§ **SOURCE MATERIAL**
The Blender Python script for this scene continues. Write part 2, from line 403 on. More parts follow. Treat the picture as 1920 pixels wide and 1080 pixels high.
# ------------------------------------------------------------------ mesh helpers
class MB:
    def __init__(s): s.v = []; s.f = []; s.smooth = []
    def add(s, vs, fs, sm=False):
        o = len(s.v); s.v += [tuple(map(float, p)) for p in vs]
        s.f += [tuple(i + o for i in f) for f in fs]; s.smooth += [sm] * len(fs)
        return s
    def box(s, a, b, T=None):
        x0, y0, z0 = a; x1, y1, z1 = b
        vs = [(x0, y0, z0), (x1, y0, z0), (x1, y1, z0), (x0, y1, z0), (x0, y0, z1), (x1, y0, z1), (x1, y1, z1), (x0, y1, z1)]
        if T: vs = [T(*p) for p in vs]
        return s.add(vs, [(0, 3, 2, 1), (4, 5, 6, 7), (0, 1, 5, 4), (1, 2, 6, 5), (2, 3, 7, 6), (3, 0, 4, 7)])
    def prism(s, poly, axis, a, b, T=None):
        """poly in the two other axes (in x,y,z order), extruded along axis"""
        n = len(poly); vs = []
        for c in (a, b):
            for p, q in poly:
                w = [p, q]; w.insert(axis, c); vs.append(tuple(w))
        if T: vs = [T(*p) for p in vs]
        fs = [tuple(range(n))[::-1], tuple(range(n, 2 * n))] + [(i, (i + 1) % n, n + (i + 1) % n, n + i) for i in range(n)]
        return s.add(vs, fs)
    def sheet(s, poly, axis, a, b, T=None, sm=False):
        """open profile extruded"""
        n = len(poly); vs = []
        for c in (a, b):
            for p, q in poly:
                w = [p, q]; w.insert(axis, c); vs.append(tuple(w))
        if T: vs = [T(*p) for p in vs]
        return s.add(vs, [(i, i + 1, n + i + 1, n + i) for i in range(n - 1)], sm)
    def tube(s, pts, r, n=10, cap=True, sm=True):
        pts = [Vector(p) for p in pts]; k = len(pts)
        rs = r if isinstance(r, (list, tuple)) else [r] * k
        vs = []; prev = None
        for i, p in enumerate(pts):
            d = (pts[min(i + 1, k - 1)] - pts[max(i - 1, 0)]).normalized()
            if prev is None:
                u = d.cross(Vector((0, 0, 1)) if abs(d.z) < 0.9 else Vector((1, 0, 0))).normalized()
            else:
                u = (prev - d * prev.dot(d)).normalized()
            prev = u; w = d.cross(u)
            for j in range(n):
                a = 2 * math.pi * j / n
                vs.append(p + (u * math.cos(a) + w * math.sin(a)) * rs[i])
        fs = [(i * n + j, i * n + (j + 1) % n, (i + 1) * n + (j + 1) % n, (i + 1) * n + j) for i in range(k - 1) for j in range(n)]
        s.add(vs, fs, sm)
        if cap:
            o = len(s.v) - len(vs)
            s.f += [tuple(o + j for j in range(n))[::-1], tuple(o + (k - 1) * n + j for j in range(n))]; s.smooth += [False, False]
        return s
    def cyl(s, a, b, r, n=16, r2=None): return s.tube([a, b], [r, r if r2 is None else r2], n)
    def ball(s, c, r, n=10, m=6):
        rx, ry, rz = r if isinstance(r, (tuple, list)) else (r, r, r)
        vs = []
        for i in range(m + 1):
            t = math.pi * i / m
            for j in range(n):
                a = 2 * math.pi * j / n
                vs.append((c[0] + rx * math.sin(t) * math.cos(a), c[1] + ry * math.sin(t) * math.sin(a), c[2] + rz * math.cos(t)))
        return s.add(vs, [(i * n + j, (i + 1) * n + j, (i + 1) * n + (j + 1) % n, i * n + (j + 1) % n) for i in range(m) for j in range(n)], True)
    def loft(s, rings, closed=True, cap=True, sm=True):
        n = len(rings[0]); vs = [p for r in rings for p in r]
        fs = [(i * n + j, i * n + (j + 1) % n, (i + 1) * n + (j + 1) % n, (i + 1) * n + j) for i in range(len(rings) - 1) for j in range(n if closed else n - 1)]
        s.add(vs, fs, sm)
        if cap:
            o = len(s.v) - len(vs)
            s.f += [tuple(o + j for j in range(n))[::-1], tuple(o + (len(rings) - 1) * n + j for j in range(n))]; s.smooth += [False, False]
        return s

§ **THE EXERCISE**
Return the whole listing exactly, with every line included.

§ **RESULT OF THE EXERCISE**
The Blender Python script for this scene continues. Write part 2, from line 403 on. More parts follow. Treat the picture as 1920 pixels wide and 1080 pixels high.
# ------------------------------------------------------------------ mesh helpers
class MB:
    def __init__(s): s.v = []; s.f = []; s.smooth = []
    def add(s, vs, fs, sm=False):
        o = len(s.v); s.v += [tuple(map(float, p)) for p in vs]
        s.f += [tuple(i + o for i in f) for f in fs]; s.smooth += [sm] * len(fs)
        return s
    def box(s, a, b, T=None):
        x0, y0, z0 = a; x1, y1, z1 = b
        vs = [(x0, y0, z0), (x1, y0, z0), (x1, y1, z0), (x0, y1, z0), (x0, y0, z1), (x1, y0, z1), (x1, y1, z1), (x0, y1, z1)]
        if T: vs = [T(*p) for p in vs]
        return s.add(vs, [(0, 3, 2, 1), (4, 5, 6, 7), (0, 1, 5, 4), (1, 2, 6, 5), (2, 3, 7, 6), (3, 0, 4, 7)])
    def prism(s, poly, axis, a, b, T=None):
        """poly in the two other axes (in x,y,z order), extruded along axis"""
        n = len(poly); vs = []
        for c in (a, b):
            for p, q in poly:
                w = [p, q]; w.insert(axis, c); vs.append(tuple(w))
        if T: vs = [T(*p) for p in vs]
        fs = [tuple(range(n))[::-1], tuple(range(n, 2 * n))] + [(i, (i + 1) % n, n + (i + 1) % n, n + i) for i in range(n)]
        return s.add(vs, fs)
    def sheet(s, poly, axis, a, b, T=None, sm=False):
        """open profile extruded"""
        n = len(poly); vs = []
        for c in (a, b):
            for p, q in poly:
                w = [p, q]; w.insert(axis, c); vs.append(tuple(w))
        if T: vs = [T(*p) for p in vs]
        return s.add(vs, [(i, i + 1, n + i + 1, n + i) for i in range(n - 1)], sm)
    def tube(s, pts, r, n=10, cap=True, sm=True):
        pts = [Vector(p) for p in pts]; k = len(pts)
        rs = r if isinstance(r, (list, tuple)) else [r] * k
        vs = []; prev = None
        for i, p in enumerate(pts):
            d = (pts[min(i + 1, k - 1)] - pts[max(i - 1, 0)]).normalized()
            if prev is None:
                u = d.cross(Vector((0, 0, 1)) if abs(d.z) < 0.9 else Vector((1, 0, 0))).normalized()
            else:
                u = (prev - d * prev.dot(d)).normalized()
            prev = u; w = d.cross(u)
            for j in range(n):
                a = 2 * math.pi * j / n
                vs.append(p + (u * math.cos(a) + w * math.sin(a)) * rs[i])
        fs = [(i * n + j, i * n + (j + 1) % n, (i + 1) * n + (j + 1) % n, (i + 1) * n + j) for i in range(k - 1) for j in range(n)]
        s.add(vs, fs, sm)
        if cap:
            o = len(s.v) - len(vs)
            s.f += [tuple(o + j for j in range(n))[::-1], tuple(o + (k - 1) * n + j for j in range(n))]; s.smooth += [False, False]
        return s
    def cyl(s, a, b, r, n=16, r2=None): return s.tube([a, b], [r, r if r2 is None else r2], n)
    def ball(s, c, r, n=10, m=6):
        rx, ry, rz = r if isinstance(r, (tuple, list)) else (r, r, r)
        vs = []
        for i in range(m + 1):
            t = math.pi * i / m
            for j in range(n):
                a = 2 * math.pi * j / n
                vs.append((c[0] + rx * math.sin(t) * math.cos(a), c[1] + ry * math.sin(t) * math.sin(a), c[2] + rz * math.cos(t)))
        return s.add(vs, [(i * n + j, (i + 1) * n + j, (i + 1) * n + (j + 1) % n, i * n + (j + 1) % n) for i in range(m) for j in range(n)], True)
    def loft(s, rings, closed=True, cap=True, sm=True):
        n = len(rings[0]); vs = [p for r in rings for p in r]
        fs = [(i * n + j, i * n + (j + 1) % n, (i + 1) * n + (j + 1) % n, (i + 1) * n + j) for i in range(len(rings) - 1) for j in range(n if closed else n - 1)]
        s.add(vs, fs, sm)
        if cap:
            o = len(s.v) - len(vs)
            s.f += [tuple(o + j for j in range(n))[::-1], tuple(o + (len(rings) - 1) * n + j for j in range(n))]; s.smooth += [False, False]
        return s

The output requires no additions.